Après un intermède poétique en marionnettes et ombres chinoises, nous retrouvons le couple trois ans plus tard, sur la route des vacances. L’ambiance est au désaccord pour des vétilles (une glace qui renvoie de façon sous-jacente au souvenir de leur enfant) et Tobias décide unilatéralement de s’enfoncer au cœur de la forêt et d’y planter leur tente pour la nuit. Mais juste avant l’aube, quand Elin se réveille, les trois croquemitaines du début surgissent et agressent le couple, un scénario cauchemardesque qui se répétera à six reprises avec diverses variations, comme autant de réactions de l’inconscient (impuissance, culpabilité, solitude, etc.) au traumatisme du décès de leur fille et à son impact fantomatique sur la relation Tobias-Elin, chacun se murant dans son isolement. 

En apparence un exercice de style surprenant dont les résonnances évoquent les mauvais rêves à la David Lynch, Koko-di Koko-da joue avec les codes du cinéma de genre "survival" pour injecter des suggestions freudiennes liées au deuil et à la renaissance.
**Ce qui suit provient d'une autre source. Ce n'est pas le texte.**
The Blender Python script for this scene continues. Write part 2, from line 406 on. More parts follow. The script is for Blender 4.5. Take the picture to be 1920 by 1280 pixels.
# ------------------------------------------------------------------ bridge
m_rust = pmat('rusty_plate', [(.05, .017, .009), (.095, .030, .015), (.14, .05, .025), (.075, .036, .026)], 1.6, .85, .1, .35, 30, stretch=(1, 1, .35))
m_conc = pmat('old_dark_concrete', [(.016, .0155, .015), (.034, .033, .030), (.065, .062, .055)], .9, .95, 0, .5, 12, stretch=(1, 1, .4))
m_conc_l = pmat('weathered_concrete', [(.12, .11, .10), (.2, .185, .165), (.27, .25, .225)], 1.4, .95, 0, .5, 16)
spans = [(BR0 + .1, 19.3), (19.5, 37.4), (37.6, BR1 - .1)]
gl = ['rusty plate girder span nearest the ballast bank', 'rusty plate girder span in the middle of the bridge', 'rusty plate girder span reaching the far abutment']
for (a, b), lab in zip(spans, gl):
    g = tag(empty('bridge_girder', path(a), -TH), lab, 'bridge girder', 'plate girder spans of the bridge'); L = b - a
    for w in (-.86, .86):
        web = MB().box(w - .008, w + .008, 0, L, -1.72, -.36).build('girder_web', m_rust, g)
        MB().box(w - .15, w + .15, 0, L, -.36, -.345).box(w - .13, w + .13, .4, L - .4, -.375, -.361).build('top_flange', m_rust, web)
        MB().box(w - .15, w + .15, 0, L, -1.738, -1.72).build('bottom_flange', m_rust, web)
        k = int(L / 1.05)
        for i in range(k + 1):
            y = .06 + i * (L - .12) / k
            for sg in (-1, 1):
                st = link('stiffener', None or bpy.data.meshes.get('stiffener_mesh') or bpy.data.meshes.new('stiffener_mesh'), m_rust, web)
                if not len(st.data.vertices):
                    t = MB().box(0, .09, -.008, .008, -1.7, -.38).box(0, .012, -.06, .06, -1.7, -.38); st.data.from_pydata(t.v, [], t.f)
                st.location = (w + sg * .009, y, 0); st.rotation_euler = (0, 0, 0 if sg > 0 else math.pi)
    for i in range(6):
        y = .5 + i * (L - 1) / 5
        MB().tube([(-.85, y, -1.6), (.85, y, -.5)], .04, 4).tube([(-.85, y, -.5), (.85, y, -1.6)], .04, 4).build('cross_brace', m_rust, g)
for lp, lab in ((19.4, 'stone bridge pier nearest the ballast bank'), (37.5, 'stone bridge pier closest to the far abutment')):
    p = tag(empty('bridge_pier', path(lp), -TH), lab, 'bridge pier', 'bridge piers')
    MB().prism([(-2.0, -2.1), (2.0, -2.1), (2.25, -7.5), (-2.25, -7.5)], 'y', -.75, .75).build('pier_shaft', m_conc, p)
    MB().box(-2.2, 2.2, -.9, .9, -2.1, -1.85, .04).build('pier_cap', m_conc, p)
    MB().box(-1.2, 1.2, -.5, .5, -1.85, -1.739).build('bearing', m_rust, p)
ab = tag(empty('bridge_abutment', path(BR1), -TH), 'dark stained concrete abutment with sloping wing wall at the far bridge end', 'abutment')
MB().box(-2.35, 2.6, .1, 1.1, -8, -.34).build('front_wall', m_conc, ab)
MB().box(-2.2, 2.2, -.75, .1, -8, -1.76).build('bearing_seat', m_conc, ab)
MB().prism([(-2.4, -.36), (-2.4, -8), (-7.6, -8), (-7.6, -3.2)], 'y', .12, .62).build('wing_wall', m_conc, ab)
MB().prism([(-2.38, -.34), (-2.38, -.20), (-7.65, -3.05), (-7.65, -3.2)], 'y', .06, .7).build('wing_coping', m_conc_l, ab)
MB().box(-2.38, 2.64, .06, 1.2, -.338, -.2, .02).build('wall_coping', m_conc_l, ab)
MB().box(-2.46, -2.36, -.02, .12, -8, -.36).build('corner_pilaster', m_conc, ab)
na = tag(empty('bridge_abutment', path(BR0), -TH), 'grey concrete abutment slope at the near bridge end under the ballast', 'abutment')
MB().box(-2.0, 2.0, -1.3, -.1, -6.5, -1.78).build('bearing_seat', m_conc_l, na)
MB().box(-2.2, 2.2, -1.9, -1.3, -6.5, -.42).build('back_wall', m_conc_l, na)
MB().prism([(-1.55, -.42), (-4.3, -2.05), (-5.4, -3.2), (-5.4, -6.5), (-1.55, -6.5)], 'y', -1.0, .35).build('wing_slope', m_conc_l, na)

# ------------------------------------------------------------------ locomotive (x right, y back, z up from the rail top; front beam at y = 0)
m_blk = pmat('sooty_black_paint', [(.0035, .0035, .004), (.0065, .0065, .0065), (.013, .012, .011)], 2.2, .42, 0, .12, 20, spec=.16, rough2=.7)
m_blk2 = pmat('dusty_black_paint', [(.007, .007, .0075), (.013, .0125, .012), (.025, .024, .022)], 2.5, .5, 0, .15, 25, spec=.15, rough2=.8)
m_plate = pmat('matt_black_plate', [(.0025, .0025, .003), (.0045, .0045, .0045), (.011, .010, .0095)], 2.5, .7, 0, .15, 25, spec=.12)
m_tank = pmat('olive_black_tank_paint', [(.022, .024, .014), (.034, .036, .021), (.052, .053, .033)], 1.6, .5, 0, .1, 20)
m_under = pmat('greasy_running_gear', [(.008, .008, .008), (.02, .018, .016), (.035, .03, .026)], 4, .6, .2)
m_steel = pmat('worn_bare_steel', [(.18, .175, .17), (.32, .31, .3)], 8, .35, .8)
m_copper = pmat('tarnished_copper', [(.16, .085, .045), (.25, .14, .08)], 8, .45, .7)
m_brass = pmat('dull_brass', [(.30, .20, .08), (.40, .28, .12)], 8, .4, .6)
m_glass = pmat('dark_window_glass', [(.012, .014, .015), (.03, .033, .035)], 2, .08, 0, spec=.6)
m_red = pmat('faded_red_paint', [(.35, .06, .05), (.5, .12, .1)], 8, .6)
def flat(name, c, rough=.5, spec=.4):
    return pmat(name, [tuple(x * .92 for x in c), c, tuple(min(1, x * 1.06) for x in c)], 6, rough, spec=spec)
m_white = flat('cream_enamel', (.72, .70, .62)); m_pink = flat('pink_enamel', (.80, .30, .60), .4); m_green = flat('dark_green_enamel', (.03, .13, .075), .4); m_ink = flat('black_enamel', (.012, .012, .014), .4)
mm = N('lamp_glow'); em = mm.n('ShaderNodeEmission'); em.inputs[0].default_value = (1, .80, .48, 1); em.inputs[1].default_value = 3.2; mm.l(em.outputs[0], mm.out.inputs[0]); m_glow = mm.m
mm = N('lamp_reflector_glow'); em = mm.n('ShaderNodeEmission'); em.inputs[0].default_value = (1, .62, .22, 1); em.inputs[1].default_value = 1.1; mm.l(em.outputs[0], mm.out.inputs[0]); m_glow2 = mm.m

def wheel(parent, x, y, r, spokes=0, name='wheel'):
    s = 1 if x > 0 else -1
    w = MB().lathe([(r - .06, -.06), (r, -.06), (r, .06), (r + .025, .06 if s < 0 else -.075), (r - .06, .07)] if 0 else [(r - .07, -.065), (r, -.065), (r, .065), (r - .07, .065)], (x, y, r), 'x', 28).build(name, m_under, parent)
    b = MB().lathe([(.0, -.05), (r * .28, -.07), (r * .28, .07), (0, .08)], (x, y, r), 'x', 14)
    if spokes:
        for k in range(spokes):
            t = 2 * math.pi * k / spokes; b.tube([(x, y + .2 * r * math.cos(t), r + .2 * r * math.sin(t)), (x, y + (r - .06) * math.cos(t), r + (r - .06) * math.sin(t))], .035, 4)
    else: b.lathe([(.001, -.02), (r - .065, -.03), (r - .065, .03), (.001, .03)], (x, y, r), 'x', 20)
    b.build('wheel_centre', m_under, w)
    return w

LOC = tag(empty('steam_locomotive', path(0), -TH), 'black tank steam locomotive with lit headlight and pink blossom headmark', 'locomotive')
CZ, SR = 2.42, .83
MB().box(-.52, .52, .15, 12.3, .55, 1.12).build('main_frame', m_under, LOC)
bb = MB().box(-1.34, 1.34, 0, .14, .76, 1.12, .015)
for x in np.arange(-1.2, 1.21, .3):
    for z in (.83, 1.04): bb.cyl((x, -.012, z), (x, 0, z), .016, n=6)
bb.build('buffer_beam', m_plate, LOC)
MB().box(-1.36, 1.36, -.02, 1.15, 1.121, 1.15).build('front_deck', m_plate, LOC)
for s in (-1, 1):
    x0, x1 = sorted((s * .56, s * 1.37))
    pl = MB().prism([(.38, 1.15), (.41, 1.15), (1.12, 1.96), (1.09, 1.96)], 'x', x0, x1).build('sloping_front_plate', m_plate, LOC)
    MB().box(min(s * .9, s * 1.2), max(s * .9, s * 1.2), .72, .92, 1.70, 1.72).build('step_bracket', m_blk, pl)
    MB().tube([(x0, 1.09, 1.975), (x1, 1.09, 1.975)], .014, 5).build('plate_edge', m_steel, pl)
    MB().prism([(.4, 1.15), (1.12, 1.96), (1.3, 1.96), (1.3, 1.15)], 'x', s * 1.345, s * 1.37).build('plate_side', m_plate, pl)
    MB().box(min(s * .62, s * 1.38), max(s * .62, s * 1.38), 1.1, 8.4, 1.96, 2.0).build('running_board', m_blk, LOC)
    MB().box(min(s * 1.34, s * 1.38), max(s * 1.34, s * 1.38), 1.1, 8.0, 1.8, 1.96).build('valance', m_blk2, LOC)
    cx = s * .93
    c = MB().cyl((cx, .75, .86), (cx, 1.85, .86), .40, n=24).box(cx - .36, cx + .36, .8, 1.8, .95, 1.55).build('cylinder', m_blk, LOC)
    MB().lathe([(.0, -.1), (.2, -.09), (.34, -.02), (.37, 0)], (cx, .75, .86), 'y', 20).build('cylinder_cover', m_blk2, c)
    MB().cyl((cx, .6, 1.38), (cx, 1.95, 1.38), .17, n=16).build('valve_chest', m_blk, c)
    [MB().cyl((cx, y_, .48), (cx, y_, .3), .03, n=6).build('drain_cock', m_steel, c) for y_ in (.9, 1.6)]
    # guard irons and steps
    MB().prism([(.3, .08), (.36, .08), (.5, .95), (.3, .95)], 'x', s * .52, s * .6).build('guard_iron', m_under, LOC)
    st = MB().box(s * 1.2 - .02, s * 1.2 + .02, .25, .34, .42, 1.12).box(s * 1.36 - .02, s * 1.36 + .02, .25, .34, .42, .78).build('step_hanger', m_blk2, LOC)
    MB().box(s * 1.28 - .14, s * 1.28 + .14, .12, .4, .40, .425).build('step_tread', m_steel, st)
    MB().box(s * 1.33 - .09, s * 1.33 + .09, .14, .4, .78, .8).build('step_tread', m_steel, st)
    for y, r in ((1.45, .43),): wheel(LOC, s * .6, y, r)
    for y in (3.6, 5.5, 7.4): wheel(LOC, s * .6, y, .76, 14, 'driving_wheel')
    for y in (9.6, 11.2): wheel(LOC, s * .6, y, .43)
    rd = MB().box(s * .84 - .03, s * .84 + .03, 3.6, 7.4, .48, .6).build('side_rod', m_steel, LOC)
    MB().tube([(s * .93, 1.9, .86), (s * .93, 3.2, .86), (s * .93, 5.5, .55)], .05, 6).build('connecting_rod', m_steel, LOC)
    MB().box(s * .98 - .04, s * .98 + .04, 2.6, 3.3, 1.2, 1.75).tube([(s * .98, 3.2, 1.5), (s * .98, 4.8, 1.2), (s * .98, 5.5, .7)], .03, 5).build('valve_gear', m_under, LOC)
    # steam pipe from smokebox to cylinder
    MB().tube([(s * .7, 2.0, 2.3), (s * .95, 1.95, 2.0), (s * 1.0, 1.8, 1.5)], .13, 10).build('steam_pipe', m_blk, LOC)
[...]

Un substrat que Johannes Nyholm aborde avec une grande liberté formelle, démontrant qu’il est capable d’associer une imagination débridée à une belle rigueur de mise en scène, d’enchevêtrer les styles, de désorienter sans perdre sa ligne directrice, et de travailler sur l’émotionnel (la peur, le suspense) en préservant une fine distance. Autant de nombreuses qualités créant une voix très personnelle pour un cinéaste qui n’a pas fini de faire parler de lui. 

Produit par la société suédoise du réalisateur (Johannes Nyholm Produktion) et coproduit par les Danois de Beofilm, Koko-di Koko-da est vendu à l’international par les Français de Stray Dogs.